Synthesis of mesoporous hydroxyapatite nanoparticles using a template-free sonochemistry-assisted microwave method

Abstract

A facile template-free sonochemistry-assisted microwave method was successfully developed for the synthesis of mesoporous hydroxyapatite nanoparticles (MHN) in a short time. The prepared MHN were characterized by means of X-ray diffraction (XRD), Fourier transform infrared spectroscopy (FTIR), transmission electron microscopy (TEM), and N2 adsorption–desorption isotherms. TEM images showed a clear rod-like morphology with length of 50–100 nm and width of about 20 nm. XRD and FTIR indicated a typical hydroxyapatite phase with high crystallinity. N2 adsorption–desorption isotherms revealed an irregular mesoporous structure. Judging from the values calculated from N2 isotherms, the specific surface area and pore volume obviously decreased after the sintering process.
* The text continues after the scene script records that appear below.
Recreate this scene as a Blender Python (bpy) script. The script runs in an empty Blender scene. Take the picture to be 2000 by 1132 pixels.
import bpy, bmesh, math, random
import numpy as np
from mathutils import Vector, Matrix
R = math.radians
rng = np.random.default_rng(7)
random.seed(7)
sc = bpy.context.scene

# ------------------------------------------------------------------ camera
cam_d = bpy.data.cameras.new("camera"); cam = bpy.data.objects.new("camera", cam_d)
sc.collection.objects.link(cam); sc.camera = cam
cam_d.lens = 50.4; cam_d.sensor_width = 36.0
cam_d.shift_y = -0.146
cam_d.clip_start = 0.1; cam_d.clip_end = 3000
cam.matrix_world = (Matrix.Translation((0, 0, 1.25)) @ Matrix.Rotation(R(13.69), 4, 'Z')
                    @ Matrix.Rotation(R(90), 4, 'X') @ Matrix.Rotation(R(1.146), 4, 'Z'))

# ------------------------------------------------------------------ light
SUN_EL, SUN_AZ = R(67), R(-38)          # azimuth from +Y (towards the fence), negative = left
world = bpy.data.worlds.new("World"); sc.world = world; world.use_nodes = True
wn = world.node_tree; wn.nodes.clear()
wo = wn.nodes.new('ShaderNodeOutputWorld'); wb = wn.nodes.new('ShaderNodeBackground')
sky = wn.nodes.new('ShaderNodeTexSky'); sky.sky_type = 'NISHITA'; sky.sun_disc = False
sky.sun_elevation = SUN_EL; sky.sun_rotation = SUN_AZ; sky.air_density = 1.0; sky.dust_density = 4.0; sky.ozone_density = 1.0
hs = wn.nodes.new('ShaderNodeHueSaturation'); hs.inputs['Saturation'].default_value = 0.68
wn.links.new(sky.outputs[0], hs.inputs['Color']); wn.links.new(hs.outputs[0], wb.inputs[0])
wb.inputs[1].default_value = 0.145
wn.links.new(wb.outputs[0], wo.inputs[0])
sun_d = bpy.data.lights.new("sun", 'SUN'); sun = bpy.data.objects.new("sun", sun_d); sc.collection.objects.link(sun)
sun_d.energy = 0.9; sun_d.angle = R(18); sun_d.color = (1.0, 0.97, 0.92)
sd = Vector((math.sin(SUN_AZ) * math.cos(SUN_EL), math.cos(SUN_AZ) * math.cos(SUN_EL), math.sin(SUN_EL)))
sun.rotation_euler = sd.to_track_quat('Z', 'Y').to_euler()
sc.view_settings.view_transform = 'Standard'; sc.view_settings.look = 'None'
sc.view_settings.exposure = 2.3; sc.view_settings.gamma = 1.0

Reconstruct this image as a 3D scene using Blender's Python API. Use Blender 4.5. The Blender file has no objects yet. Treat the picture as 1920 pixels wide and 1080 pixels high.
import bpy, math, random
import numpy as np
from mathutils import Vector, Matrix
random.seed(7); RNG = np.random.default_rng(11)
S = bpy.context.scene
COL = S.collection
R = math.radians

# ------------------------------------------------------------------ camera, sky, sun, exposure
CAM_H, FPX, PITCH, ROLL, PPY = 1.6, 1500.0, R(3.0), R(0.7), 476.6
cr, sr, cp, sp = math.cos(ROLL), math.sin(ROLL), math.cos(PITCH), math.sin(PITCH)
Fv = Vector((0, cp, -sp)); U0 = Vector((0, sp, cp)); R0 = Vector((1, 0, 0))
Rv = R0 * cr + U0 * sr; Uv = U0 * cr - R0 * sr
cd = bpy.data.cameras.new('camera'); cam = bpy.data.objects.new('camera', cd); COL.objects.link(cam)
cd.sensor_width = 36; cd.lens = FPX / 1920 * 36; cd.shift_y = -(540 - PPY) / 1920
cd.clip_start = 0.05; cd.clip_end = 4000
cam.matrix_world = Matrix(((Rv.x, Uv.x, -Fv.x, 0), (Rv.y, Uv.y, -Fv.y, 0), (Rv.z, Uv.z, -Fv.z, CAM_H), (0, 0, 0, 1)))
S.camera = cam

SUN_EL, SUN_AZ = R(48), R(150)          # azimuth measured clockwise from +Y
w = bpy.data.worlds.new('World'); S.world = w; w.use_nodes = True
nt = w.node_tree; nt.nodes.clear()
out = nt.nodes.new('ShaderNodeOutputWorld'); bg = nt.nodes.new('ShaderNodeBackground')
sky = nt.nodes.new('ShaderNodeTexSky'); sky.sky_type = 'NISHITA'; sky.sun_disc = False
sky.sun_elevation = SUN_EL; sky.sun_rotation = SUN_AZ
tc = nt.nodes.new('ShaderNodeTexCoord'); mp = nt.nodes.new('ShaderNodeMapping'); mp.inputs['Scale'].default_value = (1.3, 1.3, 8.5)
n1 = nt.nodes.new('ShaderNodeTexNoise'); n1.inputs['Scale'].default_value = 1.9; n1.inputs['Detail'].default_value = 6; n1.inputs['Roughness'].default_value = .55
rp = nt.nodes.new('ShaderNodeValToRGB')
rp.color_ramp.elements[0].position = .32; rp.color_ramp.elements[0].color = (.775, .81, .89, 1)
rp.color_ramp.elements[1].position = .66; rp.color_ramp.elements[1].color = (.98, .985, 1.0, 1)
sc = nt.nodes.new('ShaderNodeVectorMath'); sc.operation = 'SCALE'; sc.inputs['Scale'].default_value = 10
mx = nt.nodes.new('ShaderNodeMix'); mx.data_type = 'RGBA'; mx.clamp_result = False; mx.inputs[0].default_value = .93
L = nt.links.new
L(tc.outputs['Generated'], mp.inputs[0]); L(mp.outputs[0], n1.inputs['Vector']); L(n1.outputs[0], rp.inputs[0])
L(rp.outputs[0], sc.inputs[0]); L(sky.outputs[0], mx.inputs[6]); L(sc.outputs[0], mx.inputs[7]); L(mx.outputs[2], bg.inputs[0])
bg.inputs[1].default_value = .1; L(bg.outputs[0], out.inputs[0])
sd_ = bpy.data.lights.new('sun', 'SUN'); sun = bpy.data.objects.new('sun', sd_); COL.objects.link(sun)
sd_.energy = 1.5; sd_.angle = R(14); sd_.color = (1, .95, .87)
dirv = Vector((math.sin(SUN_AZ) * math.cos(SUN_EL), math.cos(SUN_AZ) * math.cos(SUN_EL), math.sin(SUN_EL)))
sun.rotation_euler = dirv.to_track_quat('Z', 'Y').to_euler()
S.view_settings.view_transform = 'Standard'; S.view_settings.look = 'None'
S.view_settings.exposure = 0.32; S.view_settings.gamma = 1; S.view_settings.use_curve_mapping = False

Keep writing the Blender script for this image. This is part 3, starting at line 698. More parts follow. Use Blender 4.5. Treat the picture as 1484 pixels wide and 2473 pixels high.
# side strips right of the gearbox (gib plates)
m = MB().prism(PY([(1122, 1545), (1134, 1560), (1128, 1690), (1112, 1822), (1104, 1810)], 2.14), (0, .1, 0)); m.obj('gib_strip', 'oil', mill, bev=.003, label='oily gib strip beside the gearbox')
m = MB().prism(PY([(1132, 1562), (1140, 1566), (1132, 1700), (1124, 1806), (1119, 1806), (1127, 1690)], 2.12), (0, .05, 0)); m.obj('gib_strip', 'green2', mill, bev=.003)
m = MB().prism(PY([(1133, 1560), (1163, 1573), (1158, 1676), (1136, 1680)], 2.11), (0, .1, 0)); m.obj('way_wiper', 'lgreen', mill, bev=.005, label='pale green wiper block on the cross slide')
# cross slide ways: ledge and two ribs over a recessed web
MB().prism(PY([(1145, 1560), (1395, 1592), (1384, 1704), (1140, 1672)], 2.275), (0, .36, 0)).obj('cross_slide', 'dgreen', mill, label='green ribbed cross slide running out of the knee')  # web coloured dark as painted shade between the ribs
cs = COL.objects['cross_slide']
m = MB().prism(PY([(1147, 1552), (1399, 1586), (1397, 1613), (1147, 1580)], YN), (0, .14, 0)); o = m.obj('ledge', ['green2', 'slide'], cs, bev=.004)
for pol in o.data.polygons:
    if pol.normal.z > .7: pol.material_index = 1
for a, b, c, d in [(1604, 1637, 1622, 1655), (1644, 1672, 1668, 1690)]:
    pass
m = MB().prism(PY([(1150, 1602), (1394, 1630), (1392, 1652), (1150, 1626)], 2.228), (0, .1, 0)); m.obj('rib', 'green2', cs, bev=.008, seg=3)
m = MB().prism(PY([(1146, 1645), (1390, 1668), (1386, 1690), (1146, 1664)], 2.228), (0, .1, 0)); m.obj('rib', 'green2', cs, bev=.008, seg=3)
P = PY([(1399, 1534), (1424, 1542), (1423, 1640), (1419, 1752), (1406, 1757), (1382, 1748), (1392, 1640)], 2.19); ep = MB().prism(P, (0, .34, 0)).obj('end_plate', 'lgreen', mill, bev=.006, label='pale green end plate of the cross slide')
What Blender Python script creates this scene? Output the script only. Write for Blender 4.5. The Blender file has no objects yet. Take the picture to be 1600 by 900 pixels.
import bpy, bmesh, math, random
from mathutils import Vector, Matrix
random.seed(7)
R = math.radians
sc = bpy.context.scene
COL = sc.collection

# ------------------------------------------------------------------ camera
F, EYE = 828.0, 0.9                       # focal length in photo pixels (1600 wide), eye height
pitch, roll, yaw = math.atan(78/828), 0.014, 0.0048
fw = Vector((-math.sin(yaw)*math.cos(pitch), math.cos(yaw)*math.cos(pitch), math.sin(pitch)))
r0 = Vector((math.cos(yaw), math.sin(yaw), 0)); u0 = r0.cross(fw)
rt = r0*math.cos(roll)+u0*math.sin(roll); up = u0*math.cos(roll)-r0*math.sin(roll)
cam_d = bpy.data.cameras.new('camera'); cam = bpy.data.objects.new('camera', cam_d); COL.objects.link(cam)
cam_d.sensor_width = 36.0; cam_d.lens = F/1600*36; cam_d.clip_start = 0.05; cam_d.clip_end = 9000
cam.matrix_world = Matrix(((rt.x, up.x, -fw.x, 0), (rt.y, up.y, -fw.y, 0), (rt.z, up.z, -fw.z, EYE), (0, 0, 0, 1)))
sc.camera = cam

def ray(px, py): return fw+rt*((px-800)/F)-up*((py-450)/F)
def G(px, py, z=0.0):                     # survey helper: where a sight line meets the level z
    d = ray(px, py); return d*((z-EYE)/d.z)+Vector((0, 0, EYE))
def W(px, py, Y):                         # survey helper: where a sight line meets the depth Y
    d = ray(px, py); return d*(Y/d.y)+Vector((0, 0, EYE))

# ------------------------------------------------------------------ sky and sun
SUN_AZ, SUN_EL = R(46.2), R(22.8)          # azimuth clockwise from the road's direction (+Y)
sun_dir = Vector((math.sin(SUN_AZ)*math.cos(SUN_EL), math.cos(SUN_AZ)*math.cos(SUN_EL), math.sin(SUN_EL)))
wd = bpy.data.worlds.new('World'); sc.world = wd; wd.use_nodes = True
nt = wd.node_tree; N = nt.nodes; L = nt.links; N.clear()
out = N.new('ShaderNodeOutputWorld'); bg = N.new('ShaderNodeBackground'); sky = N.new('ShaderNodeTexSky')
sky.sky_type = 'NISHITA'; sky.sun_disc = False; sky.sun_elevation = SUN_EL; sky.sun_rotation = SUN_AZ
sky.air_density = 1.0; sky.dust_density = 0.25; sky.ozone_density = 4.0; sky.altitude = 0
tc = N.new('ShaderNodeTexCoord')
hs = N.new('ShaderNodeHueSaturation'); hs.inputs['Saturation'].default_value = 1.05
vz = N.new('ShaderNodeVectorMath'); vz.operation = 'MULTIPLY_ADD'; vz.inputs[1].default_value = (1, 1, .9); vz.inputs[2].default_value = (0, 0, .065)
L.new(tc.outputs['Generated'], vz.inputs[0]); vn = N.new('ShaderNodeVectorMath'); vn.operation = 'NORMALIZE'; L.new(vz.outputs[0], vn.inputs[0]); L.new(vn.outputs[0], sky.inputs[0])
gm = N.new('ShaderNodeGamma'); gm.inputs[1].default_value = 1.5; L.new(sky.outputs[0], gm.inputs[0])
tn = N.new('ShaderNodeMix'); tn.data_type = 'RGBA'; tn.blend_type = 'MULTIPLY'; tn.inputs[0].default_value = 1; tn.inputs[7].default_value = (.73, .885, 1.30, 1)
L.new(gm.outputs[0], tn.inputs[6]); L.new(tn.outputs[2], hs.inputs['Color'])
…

In a typical example, the specific surface area, pore volume, and pore size of MHN before and after calcination were 79.74 m2/g, 0.46 cm3/g, 2.7 nm and 45.41 m2/g, 0.22 cm3/g, 2.8 nm, respectively. In addition, MHN could be synthesized in a period of time as short as 10 min. Further investigation indicated that microwave radiation played a dominant role in the emergence of mesoporous structure, while ultrasound irradiation acted as a supporting role. Based on the above results, a possible mechanism of formation of mesoporous hydroxyapatite has been proposed.